Rele Los Angeles is proud to present Social fabrics: magic and memories – a dual exhibition featuring the extraordinary textile-based works of Shinique Smith and Marcellina Akpojotor, curated by Rele LA Director Jac Forbes. Coinciding with Frieze Los Angeles, this show marks a momentous milestone for Rele as it celebrates its 10th anniversary, continuing its commitment to cross-continental dialogue and the amplification of African and Diasporic voices in contemporary art.
Lagos-based Marcellina Akpojotor employs a distinctive collage technique, pulling apart and reconfiguring boldly patterned fragments of Ankara fabric. Using found material sourced from local tailors, she examines the histories and lived experiences of women, creating works that honor intergenerational resilience, identity formation, and the preservation of cultural heritage. Her practice engages with textiles as mnemonic devices—connecting past and present, old wisdom and new knowledge—and speaks to the crucial, often undervalued, labor of women in shaping memory and community.
Smith, based in Los Angeles, is recognized for her monumental fabric sculptures and dynamic collaged paintings comprising vintage textiles, garments, ribbons, and found objects. Incorporating materials collected over the last twenty years - from family, friends, and travels, Smith’s totemic work with the magical and the mundane interrogates themes of belonging, social ritual, and the significance of repurposed materials; exploring how once cherished things that are discarded or considered surplus retain personal and collective history.
Both Smith and Akpojotor unite in a vision for Social fabrics: magic and memories that underscores the potent ways textiles serve as conduits of ancestral knowledge, cultural histories, and imaginative possibility. By using the intimacy of their handwork and employing textiles as cultural signifiers they speak to individual and collective memory, the formation of identity, and historical continuity.

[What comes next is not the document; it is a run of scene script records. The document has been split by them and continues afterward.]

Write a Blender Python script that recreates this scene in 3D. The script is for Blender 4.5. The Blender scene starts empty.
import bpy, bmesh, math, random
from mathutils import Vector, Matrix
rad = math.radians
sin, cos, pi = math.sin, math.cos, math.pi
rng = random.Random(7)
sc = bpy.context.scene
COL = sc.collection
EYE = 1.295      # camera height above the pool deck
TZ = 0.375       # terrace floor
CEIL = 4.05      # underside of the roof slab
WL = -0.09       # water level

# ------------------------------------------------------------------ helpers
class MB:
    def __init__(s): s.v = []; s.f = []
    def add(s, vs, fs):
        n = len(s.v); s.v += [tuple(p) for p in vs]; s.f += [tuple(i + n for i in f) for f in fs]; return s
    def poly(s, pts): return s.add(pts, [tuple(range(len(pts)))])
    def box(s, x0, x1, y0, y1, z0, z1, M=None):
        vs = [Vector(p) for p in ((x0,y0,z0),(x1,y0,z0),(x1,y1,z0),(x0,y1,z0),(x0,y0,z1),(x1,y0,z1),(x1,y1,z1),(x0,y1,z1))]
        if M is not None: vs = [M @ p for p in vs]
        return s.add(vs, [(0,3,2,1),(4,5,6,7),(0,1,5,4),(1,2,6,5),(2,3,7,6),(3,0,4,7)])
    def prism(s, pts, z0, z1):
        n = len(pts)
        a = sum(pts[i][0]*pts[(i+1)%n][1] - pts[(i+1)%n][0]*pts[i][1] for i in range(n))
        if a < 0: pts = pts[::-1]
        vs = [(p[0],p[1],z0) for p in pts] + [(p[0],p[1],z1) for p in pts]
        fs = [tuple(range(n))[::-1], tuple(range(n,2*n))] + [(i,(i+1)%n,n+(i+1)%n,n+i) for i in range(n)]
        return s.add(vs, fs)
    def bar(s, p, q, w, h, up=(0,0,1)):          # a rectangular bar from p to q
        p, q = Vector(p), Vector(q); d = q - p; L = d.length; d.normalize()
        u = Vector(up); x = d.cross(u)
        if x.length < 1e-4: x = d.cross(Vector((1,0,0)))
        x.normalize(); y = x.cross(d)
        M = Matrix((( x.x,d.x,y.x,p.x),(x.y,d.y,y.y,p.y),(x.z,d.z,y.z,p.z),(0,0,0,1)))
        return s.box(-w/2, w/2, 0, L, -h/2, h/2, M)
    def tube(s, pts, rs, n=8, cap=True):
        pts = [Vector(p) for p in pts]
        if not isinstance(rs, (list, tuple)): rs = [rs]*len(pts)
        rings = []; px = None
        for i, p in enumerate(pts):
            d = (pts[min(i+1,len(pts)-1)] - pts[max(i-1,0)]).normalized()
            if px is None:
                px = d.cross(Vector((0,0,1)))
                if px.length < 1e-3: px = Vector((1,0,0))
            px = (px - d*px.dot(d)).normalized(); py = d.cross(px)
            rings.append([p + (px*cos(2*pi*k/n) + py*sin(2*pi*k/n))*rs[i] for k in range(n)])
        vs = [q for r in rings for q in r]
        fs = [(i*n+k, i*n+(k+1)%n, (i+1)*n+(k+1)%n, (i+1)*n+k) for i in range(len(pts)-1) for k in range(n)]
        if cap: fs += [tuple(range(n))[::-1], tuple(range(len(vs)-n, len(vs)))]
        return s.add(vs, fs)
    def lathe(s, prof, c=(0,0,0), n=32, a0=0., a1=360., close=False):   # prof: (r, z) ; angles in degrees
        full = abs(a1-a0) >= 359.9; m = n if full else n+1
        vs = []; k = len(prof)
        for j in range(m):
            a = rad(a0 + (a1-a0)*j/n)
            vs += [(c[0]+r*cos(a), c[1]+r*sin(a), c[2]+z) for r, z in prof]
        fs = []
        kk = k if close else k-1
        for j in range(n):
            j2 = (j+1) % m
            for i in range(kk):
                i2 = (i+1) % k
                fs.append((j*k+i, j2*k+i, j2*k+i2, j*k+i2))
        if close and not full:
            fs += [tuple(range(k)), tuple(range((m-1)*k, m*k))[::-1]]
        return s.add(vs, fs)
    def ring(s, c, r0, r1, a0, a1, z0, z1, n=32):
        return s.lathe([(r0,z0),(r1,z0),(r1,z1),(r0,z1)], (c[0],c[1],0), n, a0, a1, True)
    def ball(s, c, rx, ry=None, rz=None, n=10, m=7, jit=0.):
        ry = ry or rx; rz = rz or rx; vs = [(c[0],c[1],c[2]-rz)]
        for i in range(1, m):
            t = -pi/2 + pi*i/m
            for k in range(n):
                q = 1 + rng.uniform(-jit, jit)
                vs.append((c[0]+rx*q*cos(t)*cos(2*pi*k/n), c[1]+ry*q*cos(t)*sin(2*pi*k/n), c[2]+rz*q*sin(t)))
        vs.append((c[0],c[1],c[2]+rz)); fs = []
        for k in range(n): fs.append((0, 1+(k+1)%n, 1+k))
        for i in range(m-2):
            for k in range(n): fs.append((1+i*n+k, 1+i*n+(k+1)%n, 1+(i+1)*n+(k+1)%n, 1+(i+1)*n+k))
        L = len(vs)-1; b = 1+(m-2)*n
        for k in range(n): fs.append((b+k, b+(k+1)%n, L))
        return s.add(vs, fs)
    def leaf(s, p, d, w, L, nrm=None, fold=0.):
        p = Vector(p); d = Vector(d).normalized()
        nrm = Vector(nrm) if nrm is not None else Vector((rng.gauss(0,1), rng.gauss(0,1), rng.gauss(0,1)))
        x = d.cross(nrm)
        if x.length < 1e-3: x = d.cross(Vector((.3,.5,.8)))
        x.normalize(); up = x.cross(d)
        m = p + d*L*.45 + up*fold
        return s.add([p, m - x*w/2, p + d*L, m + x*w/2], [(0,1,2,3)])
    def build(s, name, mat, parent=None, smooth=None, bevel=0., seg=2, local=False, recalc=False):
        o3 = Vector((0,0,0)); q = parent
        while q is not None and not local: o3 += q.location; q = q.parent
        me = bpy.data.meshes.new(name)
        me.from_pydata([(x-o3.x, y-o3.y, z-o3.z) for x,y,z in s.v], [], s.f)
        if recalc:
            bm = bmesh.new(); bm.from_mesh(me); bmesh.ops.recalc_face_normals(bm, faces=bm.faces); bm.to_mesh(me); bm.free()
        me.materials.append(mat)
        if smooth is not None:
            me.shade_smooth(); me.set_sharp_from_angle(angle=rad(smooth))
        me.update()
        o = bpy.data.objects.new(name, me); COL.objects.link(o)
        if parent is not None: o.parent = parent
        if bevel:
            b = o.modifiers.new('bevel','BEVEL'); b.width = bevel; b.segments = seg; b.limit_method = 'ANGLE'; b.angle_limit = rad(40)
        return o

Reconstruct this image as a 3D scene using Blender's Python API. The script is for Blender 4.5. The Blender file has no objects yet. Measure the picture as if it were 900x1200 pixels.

This presentation features sculpture from Smith's recently celebrated solo exhibition Parade at The Ringling Museum—including Mitumba deity II, displayed on her grandmother’s dresser. Social fabrics: magic and memory highlights shared themes from both artists of women’s resilience, and the entanglement of the personal and the political, all woven together through the fabric’s capacity to memorialize. As the artists tie, stitch, collage, paint, dye, and layer their textiles, they pay homage to lineages of labor while acknowledging cloth’s power to unite people across continents and generations.
Since its inception in Lagos in 2015, Rele Gallery has devoted itself to reshaping the global narrative of contemporary African art. Marking Rele Gallery’s 10th anniversary, Social fabrics: magic and memories exemplifies the gallery’s continued mission to champion cutting-edge African and Diasporic art, expand cross-cultural narratives, and foster meaningful engagement with local and international communities.